Kreyling, J., Schweiger, A. H., Bahn, M., Ineson, P., Migliavacca, M., Morel-Journel, T., et al. (2018). To replicate, or not to replicate – that is the question: how to tackle nonlinear responses in ecological experiments. Ecology Letters, 21(11), 1629-1638. doi:10.1111/ele.13134.


Cite as: https://hdl.handle.net/21.11116/0000-0002-0E09-6
Abstract
A fundamental challenge in experimental ecology is to capture nonlinearities of ecological
responses to interacting environmental drivers. Here, we demonstrate that gradient designs outperform
replicated designs for detecting and quantifying nonlinear responses. We report the results
of (1) multiple computer simulations and (2) two purpose-designed empirical experiments.
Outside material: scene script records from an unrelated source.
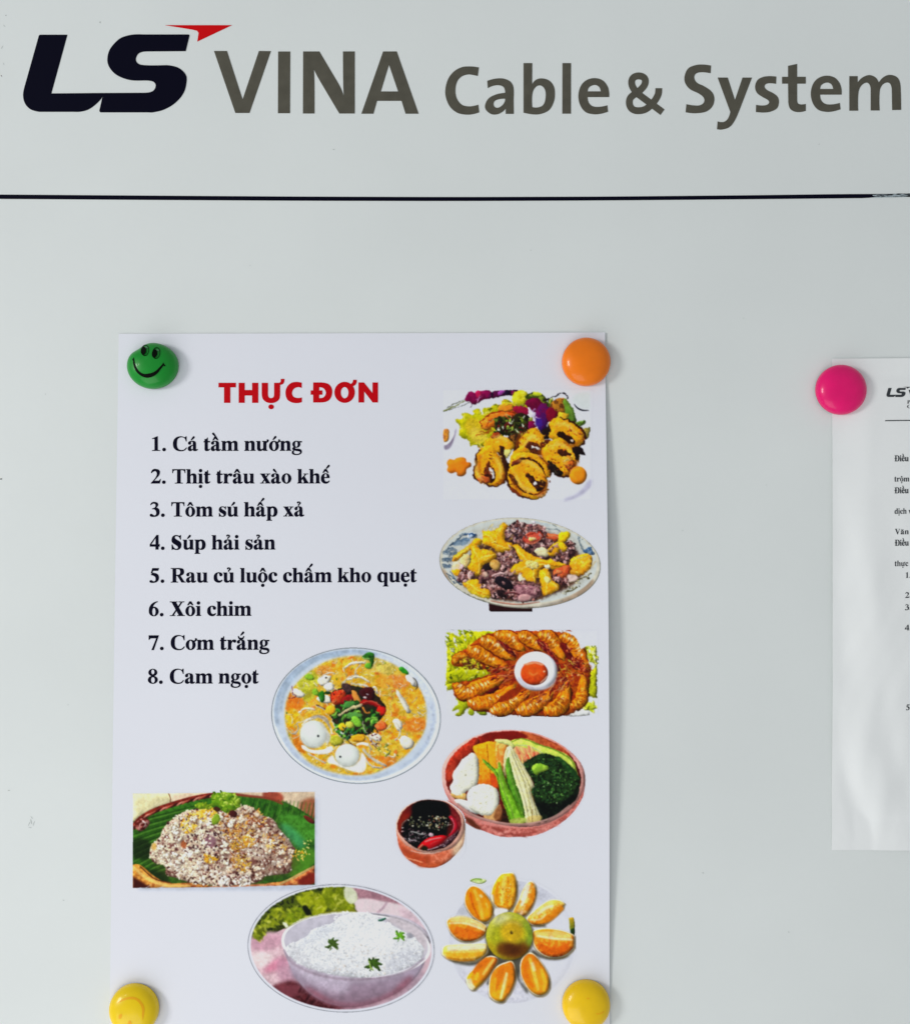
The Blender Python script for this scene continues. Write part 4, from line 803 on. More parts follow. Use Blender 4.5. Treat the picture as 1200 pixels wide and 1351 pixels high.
    g.scat(RZ, 900, (14, 32), (6, 10), [(226, 228, 229), (231, 232, 233), (217, 219, 222), (235, 236, 237), (205, 208, 212), (194, 196, 200)], curl=.8, tex=.02, alpha=.85)
    g.P("270,430 330,390 380,470 500,540 700,580 560,590 380,540 310,490", (176, 176, 184), soft=4, alpha=.4); g.P("900,470 1080,420 1090,480 1000,540 880,580", (170, 172, 186), soft=4, alpha=.4); g.P("420,320 560,270 560,300 440,380 360,400", (176, 182, 196), soft=4, alpha=.35); g.P("560,330 760,290 900,330 860,420 620,420", (240, 243, 246), soft=7, alpha=.35)
    g.scat(RZ, 420, (14, 30), (5, 9), [(232, 235, 238), (226, 230, 235), (237, 239, 242)], curl=.8, tex=.02, alpha=.6)
    g.scat(RZ, 150, (8, 20), (2.5, 5), [(160, 168, 180), (176, 182, 192), (188, 184, 182)], curl=.8, alpha=.5)
    g.scat("540,400 700,390 900,440 940,540 760,590 560,560", 90, (8, 22), (4, 8), [(226, 214, 200), (214, 200, 186), (240, 240, 240), (196, 190, 186)], curl=.8, alpha=.7); g.scat("300,440 1080,400 1060,500 700,590 350,520", 90, (5, 12), (3, 5), [(176, 180, 186), (190, 186, 184)], alpha=.7)
    g.scat("560,225 700,200 860,240 900,290 600,270", 50, (14, 30), (6, 10), [(240, 243, 246), (232, 236, 240), (246, 248, 250)]); g.P("1000,330 1040,345 1010,360", (150, 150, 160), soft=.6)
    g.vol = .4
    def parsley(x, y, s, c1, c2):
        for a in (-2.3, -1.6, -.9, -.2, 2.6, .5):
            l = s * (.8 + .4 * g.rng.random()); p = [(x, y), (x + math.cos(a) * l * .6, y + math.sin(a) * l * .6), (x + math.cos(a + .2) * l, y + math.sin(a + .2) * l)]
            g.S(p, s * .16, c1, w1=s * .3, wm=s * .5)
            g.E(p[-1][0], p[-1][1], s * .2, s * .14, c2, rot=math.degrees(a))
        g.S([(x, y), (x - s * .3, y + s * .9)], s * .14, c2)
    parsley(545, 400, 40, (52, 76, 24), (70, 96, 40)); parsley(790, 520, 44, (50, 80, 20), (30, 54, 14)); parsley(955, 350, 32, (90, 150, 30), (60, 120, 20)); g.S("825,252 845,250 872,238", 8, (40, 90, 70), wm=15); g.S("770,500 780,540 795,556", 8, (170, 206, 90))
    g.clipto(None); g.grain(.03, 1.8, RZ)
    for r_ in ('495,350 610,350 610,450 495,450', '735,460 840,460 840,575 735,575', '920,315 1000,315 1000,395 920,395'): g.warp(.7, 1.8, keep=1, region=r_)
    g.warp(.5, 2.4, keep=1, region="60,380 150,180 400,60 660,50 680,190 400,240 260,290 130,370")
    g.soften()
    return g

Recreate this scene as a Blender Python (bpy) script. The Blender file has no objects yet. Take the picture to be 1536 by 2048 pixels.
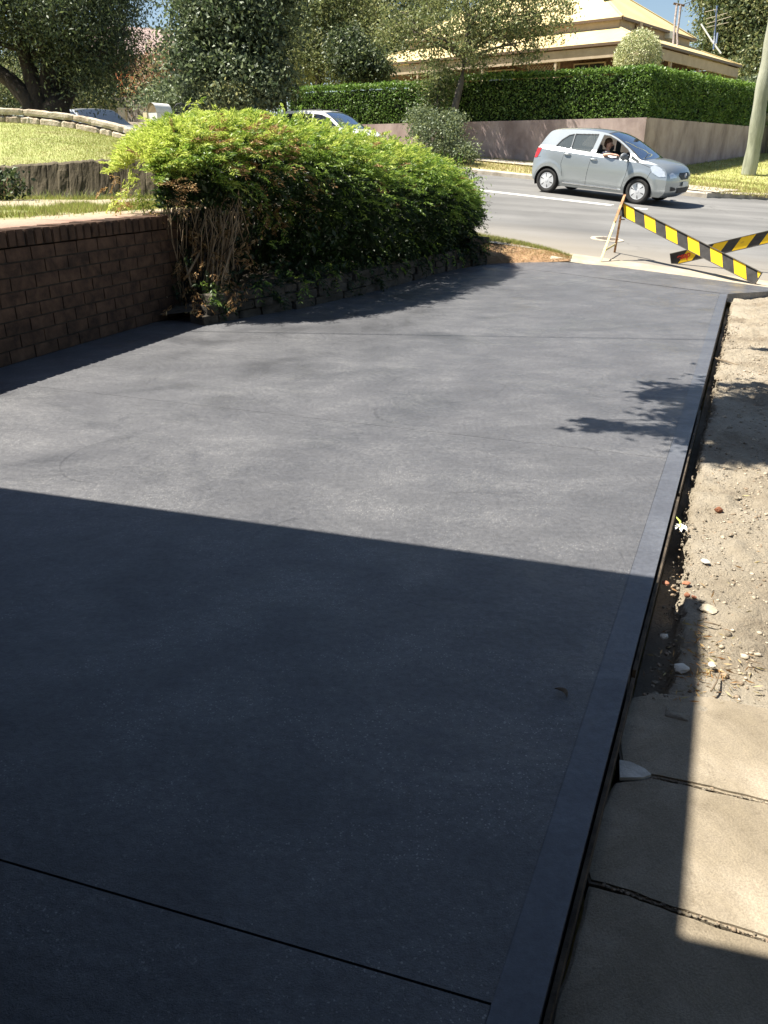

The
findings consistently revealed that unreplicated sampling at a maximum number of sampling locations
maximised prediction success (i.e. the R² to the known truth) irrespective of the amount of
stochasticity and the underlying response surfaces, including combinations of two linear, unimodal
or saturating drivers. For the two empirical experiments, the same pattern was found, with gradient
designs outperforming replicated designs in revealing the response surfaces of underlying
drivers. Our findings suggest that a move to gradient designs in ecological experiments could be a
major step towards unravelling underlying response patterns to continuous and interacting environmental
drivers in a feasible and statistically powerful way.